Written by 7:45 pm Arts, Reviews

AMC’s Epic Zombie Series, The Walking Dead, Resurrects with Third Season

Imagine it’s one year into a zombie apocalypse. Your wife just died giving birth to your daughter. You weren’t there to deliver the baby so your eleven-year-old son had to shoot his mom in the head to prevent her from turning into a zombie. The safest shelter you found is a prison, and there were still prisoners inside. A couple of members of the group you’re leading were kidnapped by another group of survivors. You managed to rescue them. But the leader of their group, “The Governor,” decides he wants revenge for the force you used to break into their camp. So what does he do? A: sends his own militia out to shoot at you; B: sends a large truck through the prison gates or C: leads a bunch of zombies right to your doorstep. If you guessed all of the above, congratulations! You successfully predicted the actions of a psychopath. The only difference is that the truck he used was essentially a zombie bomb designed to unload a hoard of “walkers” to attack your group. Due to all of the stress, you’ve also started to see hallucinations of your dead wife. Nobody wants to call you crazy, but they’re all thinking it.

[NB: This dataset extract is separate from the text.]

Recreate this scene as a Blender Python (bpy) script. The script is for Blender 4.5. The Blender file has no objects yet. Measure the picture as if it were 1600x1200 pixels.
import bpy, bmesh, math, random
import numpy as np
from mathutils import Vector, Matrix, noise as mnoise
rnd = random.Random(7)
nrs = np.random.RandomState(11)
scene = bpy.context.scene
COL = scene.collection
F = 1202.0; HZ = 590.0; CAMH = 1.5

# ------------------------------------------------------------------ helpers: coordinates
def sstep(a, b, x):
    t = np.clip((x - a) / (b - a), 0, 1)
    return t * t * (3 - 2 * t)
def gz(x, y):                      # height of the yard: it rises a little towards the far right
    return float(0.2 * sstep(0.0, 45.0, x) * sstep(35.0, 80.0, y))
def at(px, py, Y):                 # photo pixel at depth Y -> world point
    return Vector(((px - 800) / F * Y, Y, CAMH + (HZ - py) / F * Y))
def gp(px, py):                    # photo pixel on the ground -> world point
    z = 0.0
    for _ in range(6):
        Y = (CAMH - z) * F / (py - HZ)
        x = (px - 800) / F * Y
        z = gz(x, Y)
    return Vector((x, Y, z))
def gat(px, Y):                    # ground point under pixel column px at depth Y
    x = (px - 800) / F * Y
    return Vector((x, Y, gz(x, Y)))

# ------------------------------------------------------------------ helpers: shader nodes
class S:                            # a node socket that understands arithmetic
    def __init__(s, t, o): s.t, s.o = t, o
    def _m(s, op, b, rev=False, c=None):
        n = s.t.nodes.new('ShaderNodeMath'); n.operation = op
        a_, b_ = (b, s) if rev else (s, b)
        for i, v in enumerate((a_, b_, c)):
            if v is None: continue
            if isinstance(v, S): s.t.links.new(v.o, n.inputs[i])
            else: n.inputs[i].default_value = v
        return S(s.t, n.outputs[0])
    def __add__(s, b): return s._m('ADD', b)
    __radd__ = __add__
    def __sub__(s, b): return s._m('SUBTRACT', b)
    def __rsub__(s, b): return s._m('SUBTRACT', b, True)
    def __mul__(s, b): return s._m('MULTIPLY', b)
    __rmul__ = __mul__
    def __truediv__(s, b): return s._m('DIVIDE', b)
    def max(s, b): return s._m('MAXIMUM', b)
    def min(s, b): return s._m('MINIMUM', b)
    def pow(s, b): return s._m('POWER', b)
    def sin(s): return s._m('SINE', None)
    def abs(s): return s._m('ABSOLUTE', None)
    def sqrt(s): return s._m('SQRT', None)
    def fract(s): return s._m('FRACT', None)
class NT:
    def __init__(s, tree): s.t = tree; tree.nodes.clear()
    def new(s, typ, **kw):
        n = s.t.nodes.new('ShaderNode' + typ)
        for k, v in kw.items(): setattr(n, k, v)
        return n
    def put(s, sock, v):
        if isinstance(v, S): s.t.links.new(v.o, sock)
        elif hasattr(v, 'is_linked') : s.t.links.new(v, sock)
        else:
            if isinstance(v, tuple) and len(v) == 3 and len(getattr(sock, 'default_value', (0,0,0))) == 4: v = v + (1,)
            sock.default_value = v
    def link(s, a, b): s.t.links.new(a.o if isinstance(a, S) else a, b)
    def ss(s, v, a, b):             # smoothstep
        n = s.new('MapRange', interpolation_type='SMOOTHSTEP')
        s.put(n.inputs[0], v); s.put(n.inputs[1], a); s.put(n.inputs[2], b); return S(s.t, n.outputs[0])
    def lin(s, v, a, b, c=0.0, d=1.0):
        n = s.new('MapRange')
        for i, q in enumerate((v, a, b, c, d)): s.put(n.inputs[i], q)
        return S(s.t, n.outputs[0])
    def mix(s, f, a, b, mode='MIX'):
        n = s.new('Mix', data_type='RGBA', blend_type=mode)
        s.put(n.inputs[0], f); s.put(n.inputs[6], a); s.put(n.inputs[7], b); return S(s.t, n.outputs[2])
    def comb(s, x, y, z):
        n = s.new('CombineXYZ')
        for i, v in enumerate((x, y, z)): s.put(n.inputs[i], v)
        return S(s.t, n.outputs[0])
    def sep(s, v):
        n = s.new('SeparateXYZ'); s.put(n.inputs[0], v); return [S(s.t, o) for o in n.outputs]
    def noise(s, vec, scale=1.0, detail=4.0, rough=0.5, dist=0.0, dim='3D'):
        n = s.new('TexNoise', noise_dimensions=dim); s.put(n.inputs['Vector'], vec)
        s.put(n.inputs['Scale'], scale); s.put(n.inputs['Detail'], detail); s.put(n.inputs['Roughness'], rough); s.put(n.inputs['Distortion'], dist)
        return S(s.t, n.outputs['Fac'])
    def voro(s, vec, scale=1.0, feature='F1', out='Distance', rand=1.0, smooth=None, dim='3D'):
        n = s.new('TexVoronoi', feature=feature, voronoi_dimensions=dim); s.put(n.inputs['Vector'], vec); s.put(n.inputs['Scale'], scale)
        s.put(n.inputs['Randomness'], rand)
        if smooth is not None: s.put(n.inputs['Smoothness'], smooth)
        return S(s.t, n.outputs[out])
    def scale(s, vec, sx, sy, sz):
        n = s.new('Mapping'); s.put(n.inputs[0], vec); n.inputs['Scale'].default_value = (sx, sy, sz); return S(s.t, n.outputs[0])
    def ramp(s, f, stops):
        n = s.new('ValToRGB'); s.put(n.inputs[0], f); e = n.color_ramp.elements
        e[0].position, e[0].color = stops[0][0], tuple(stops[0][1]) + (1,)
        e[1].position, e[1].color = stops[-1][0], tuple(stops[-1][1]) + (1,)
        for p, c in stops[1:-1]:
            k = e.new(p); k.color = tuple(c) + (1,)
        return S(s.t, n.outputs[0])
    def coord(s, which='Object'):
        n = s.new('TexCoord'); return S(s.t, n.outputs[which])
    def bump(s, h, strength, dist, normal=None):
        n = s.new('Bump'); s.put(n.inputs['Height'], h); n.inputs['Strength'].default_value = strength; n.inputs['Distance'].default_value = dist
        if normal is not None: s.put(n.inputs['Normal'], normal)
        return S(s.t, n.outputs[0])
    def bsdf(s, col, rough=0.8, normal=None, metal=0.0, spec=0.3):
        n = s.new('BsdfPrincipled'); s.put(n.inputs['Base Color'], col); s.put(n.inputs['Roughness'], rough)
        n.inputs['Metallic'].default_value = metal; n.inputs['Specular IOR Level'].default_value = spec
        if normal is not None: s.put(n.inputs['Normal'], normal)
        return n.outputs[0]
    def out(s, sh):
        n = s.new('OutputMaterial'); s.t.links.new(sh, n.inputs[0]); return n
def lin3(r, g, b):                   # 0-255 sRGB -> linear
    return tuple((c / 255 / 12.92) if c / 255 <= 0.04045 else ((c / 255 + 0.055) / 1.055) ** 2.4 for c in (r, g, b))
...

This is currently Rick Grimes’s world on AMC’s The Walking Dead, which is currently in its third season. Although the idea of a zombie takeover seems cliché and overdone, The Walking Dead, more than any other zombie movie or book — with maybe the exception of Max Brooks’ World War Z and the original The Walking Dead comic books — immerses you into such a gruesome, apocalyptic landscape. The show, like nothing else before it, has created a prolonged and eventful plotline centered on a core group of survivors. Where most zombie movies merely focus on the threat of the undead, conflict with other survivors becomes the main concern for Rick and friends. The walkers are still a huge part of the series, but the social dynamics of the way groups and people act when faced with such horror becomes much more interesting than just the existence of zombies. In the third season, the show delves deep into the psychology of the survivors, as they now have to face a threat that can think and strategize as opposed to an enemy that grunts and wanders blindly toward them. Two unique characters are also introduced in the third season – Mishone, a kitanna-wielding, zombie-killing machine, and The Governor, the leader (or sometimes dictator) of a survivor town. The conflict between The Governor and Rick has brought the The Walking Dead from a melodramatic and soap-opera-like second season into an excellent action/thriller third season that only continues to get better.

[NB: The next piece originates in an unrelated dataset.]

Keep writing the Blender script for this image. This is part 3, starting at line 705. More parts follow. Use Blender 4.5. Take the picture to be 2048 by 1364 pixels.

Any commentary on The Walking Dead would be incomplete if it failed to mention how the show reaches levels of gore not seen since the Saw movies. The show, without a doubt, surpasses all other TV shows and most movies when it comes to portraying death and blood. The creators strive to portray the grim reality as genuinely as possible. Toward the end of the second season, a walker ripped open the abdomen of a survivor with its bare hands. And if you didn’t think The Governor was crazy already, in the earlier portion of the season he chained up his zombified daughter, fed her raw meat and proceeded to brush her hair. In the same room, he kept fish tanks full of decapitated human and zombie heads mindlessly gnawing away at the water.

While I don’t think that anyone would argue that the plot or acting for The Walking Dead surpasses the likes of Mad Men, Homeland or Breaking Bad, the show has come into its own as a series and continues to improve with every season.